Give again, exactly as written, the lines of the records below from the line with "Recreate this scene" to the line with "S.view_settings.look='None'". Both end lines count; pictures do not.

============

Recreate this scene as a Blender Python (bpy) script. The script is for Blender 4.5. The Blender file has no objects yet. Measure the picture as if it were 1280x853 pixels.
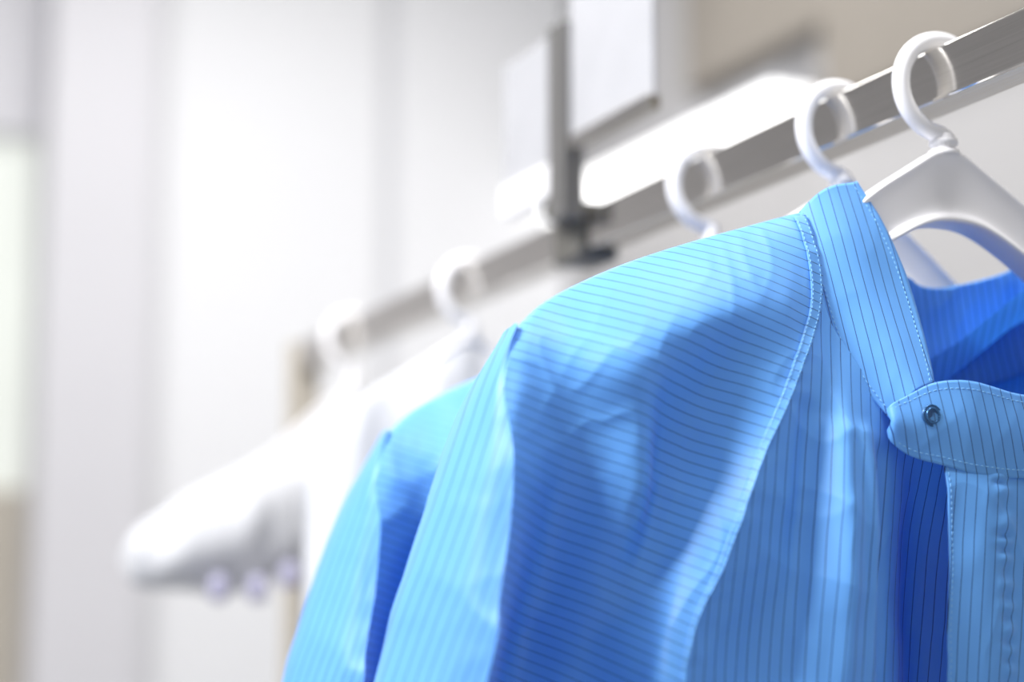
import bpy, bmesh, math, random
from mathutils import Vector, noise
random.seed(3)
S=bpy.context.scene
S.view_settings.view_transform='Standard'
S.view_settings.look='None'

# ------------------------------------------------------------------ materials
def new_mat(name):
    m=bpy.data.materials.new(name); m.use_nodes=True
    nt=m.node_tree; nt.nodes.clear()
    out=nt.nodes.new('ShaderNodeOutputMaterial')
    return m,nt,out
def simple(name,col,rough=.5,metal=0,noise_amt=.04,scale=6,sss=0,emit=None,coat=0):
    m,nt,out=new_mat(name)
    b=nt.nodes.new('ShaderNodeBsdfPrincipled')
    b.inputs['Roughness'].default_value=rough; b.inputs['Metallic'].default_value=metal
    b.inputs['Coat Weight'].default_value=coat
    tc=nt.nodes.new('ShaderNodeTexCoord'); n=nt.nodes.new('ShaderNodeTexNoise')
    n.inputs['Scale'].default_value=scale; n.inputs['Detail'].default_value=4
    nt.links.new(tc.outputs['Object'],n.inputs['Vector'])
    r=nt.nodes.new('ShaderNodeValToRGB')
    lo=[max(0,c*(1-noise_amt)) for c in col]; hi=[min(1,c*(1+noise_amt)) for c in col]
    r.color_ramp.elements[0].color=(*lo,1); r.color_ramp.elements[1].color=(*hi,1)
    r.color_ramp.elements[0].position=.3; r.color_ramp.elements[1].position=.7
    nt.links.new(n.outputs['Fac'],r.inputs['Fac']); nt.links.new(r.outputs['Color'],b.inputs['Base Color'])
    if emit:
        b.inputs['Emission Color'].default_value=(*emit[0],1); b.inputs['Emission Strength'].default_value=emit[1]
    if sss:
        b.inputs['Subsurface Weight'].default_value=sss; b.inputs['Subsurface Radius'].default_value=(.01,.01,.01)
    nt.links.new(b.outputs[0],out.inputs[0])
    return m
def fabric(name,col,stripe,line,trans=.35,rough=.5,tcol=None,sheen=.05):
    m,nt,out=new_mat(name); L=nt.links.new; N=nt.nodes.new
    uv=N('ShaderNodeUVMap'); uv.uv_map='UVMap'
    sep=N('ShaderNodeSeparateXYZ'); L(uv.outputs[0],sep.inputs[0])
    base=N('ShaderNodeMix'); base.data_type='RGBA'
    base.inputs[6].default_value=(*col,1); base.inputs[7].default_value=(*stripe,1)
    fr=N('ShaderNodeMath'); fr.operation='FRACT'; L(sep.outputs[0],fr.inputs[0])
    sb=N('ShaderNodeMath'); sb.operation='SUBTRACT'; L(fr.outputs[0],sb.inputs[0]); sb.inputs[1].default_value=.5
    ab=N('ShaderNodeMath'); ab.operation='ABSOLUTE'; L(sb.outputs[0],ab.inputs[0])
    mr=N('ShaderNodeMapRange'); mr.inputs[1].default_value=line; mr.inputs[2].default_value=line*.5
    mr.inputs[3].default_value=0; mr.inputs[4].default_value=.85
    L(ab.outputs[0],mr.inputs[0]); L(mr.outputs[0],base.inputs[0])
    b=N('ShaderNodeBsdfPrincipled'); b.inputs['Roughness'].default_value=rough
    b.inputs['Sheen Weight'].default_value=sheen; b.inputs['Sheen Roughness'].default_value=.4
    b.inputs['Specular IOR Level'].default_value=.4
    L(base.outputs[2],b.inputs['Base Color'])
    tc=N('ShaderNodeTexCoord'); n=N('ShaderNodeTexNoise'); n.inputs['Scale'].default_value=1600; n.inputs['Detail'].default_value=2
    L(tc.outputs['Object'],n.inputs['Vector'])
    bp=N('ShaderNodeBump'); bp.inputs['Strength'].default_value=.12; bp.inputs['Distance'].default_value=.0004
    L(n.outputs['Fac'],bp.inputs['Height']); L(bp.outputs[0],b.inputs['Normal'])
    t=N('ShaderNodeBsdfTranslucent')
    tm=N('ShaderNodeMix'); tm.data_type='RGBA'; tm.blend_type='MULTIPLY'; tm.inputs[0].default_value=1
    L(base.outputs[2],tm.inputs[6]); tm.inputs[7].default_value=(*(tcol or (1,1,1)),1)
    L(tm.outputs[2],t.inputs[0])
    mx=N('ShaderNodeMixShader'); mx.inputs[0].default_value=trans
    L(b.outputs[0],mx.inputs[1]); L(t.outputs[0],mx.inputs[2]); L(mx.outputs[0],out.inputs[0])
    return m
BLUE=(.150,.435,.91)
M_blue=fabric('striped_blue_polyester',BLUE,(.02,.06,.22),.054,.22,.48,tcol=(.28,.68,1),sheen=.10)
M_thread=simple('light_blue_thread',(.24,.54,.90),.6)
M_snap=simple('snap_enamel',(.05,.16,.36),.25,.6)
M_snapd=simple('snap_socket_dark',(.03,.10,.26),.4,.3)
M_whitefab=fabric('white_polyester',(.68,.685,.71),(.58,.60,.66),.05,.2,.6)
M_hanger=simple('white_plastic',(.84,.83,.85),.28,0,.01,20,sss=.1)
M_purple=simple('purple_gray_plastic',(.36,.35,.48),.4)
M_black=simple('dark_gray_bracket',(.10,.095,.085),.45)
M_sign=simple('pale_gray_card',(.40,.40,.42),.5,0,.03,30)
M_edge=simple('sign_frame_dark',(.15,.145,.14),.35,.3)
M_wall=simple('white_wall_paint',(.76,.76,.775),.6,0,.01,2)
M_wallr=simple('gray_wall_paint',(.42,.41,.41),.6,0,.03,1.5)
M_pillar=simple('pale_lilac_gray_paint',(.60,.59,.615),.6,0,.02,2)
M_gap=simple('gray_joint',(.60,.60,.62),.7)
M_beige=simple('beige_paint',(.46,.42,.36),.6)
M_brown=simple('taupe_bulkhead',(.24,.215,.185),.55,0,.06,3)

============

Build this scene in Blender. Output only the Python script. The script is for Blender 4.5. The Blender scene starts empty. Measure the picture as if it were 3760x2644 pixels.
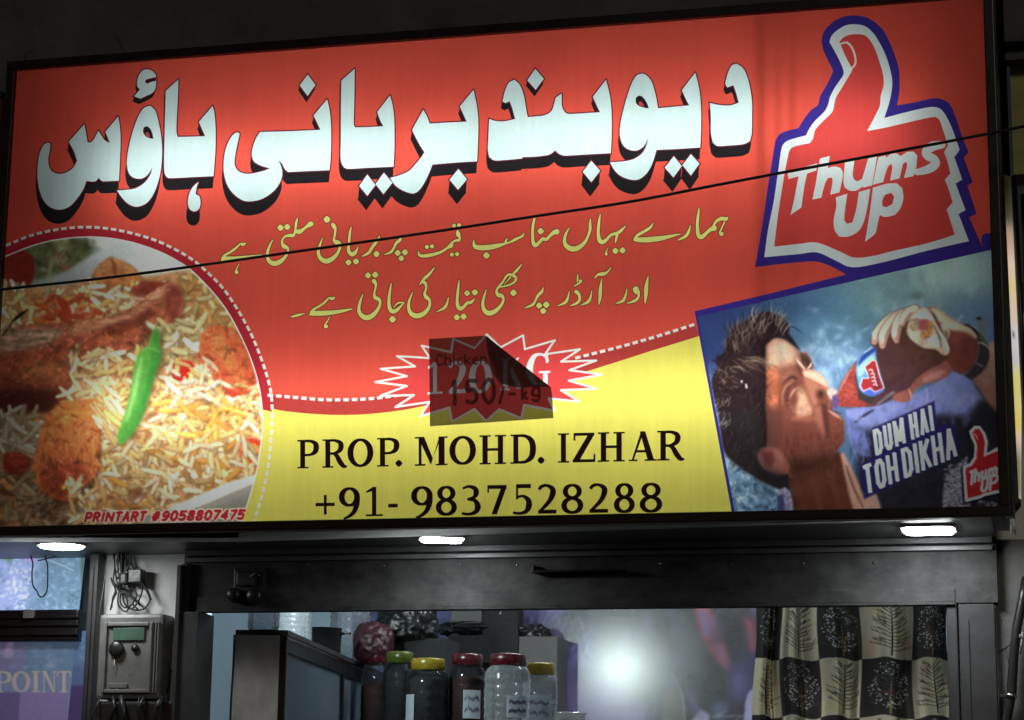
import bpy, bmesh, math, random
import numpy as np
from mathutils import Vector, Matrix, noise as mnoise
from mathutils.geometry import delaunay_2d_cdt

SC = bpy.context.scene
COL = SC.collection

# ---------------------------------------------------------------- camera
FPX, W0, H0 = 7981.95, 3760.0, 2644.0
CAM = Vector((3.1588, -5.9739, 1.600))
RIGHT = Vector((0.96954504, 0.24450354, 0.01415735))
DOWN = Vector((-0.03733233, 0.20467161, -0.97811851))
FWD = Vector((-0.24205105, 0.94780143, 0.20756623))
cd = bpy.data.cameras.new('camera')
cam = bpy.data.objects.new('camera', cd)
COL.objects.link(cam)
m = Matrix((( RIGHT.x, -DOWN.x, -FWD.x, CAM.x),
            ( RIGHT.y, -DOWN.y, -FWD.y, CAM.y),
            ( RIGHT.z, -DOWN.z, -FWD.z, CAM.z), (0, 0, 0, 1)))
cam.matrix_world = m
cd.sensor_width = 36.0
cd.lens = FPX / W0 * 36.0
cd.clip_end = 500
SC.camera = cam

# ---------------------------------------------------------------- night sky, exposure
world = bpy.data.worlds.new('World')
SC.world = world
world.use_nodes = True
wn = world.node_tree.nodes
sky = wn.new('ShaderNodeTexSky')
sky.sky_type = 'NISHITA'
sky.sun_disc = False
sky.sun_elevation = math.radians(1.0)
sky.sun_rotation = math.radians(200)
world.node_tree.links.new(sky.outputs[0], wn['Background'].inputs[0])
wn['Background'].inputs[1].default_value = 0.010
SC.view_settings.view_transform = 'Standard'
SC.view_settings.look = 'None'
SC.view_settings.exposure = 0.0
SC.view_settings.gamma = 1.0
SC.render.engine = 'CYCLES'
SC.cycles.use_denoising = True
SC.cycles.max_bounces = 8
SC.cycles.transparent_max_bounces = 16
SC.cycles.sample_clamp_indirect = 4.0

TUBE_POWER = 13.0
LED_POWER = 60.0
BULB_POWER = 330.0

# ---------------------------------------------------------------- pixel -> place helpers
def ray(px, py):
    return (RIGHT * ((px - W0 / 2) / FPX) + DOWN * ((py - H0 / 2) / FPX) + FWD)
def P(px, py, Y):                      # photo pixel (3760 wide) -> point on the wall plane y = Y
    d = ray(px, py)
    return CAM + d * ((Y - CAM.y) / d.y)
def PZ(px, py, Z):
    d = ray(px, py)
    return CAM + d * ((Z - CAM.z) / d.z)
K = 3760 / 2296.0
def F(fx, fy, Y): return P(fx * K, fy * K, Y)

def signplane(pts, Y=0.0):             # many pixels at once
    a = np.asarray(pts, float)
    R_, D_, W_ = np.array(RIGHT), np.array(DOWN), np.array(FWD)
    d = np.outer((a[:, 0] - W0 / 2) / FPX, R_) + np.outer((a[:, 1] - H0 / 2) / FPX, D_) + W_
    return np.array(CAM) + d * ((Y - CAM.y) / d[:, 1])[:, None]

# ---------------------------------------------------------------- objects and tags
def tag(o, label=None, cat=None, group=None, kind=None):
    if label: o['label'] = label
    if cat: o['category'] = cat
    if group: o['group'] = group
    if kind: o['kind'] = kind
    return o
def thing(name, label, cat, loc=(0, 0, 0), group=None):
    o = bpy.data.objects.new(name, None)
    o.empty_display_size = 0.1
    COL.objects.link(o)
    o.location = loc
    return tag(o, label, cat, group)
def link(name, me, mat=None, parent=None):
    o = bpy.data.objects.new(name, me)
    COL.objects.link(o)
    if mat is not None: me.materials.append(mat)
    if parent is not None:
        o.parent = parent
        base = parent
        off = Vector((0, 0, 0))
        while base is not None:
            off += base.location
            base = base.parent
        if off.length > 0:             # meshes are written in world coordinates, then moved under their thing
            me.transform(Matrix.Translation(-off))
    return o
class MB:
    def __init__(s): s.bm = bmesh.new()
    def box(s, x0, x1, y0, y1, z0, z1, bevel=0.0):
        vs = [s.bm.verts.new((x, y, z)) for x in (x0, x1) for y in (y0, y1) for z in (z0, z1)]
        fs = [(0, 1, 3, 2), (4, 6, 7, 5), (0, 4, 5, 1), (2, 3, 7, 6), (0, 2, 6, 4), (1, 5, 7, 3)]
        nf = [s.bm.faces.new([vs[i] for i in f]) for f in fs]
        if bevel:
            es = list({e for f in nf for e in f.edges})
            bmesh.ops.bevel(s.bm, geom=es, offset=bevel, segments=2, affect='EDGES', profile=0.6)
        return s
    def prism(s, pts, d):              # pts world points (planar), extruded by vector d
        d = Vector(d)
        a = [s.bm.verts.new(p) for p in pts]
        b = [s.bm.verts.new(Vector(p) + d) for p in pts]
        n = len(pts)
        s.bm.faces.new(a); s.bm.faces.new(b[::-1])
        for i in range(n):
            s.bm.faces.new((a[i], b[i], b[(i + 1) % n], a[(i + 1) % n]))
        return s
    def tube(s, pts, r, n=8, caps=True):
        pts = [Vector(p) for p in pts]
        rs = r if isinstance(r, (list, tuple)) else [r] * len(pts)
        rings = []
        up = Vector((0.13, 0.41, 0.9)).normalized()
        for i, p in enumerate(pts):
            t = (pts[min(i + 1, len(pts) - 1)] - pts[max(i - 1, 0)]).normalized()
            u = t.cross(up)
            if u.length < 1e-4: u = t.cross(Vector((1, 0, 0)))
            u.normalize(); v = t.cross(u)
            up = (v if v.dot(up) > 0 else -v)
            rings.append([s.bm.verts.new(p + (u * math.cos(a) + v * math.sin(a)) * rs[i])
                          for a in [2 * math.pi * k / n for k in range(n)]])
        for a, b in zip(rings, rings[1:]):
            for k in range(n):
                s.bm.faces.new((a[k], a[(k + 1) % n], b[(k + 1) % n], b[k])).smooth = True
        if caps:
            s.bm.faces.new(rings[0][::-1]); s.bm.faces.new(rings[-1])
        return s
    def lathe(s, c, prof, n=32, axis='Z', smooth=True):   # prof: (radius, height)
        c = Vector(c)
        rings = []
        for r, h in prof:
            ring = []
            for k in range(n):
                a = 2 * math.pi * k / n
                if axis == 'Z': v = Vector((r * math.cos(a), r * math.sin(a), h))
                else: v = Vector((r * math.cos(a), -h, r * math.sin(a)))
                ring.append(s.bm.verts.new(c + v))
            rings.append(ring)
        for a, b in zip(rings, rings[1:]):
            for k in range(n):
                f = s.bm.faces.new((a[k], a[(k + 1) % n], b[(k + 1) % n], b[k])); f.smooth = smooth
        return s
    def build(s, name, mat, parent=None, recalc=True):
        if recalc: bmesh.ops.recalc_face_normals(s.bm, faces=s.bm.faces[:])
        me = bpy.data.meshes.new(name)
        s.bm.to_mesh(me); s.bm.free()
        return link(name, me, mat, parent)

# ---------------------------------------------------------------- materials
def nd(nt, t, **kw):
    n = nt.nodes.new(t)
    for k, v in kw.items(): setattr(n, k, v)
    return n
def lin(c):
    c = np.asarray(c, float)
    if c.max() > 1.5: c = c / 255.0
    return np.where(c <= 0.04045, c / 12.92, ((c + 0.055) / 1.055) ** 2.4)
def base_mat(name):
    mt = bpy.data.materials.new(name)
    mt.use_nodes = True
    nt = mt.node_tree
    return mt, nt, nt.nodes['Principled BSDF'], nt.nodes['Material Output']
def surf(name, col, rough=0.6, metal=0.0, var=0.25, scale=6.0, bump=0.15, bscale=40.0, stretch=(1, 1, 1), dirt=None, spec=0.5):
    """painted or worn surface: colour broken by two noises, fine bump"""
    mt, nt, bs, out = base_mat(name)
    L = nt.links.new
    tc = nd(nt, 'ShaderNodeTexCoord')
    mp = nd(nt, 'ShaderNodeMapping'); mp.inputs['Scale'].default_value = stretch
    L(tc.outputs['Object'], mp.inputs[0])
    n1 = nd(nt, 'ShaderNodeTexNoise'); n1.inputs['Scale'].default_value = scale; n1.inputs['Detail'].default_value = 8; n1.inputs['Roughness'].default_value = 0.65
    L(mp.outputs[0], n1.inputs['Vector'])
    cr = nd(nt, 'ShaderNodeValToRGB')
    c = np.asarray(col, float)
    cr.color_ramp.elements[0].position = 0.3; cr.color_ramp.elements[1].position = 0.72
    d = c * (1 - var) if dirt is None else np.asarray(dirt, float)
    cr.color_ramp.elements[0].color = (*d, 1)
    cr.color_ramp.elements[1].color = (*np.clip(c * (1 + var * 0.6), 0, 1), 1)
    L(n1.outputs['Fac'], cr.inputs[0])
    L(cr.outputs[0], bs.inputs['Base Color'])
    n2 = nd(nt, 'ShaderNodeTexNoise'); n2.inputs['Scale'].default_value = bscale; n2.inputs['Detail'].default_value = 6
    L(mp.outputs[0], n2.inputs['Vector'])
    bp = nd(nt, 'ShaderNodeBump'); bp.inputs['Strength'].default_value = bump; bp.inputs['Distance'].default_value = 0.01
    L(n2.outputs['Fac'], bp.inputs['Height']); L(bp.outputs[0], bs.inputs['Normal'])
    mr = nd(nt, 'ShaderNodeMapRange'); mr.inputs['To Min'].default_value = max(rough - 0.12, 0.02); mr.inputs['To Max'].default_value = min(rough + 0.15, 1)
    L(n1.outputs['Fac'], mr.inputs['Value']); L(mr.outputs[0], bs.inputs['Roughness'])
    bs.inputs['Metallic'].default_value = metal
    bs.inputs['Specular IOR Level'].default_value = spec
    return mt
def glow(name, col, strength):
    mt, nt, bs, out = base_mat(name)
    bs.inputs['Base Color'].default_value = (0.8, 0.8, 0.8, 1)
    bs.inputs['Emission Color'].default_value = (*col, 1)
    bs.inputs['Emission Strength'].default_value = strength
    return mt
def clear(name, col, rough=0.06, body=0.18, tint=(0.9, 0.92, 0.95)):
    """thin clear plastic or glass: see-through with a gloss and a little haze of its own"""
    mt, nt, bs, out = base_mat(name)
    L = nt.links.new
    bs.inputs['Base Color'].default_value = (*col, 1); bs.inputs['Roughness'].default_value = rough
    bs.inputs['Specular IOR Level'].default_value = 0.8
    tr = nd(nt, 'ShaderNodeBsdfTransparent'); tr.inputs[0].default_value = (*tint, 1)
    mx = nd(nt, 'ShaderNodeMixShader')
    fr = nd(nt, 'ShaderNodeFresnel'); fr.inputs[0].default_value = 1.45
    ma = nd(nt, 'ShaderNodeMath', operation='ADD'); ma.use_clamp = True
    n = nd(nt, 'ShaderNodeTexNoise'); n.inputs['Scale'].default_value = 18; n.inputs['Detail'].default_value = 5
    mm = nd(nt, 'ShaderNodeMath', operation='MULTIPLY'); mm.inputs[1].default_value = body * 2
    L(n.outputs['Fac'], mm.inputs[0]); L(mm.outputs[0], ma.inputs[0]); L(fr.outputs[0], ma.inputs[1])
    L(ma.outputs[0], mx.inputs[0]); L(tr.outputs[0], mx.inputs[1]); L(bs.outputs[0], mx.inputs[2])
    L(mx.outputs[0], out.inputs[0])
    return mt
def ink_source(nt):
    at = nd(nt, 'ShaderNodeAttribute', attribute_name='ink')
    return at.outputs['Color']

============

## RESPONSE:
Recreate this scene as a Blender Python (bpy) script. The script is for Blender 4.5. The Blender file has no objects yet. Measure the picture as if it were 1280x853 pixels.
import bpy, bmesh, math, random
from mathutils import Vector, noise
random.seed(3)
S=bpy.context.scene
S.view_settings.view_transform='Standard'
S.view_settings.look='None'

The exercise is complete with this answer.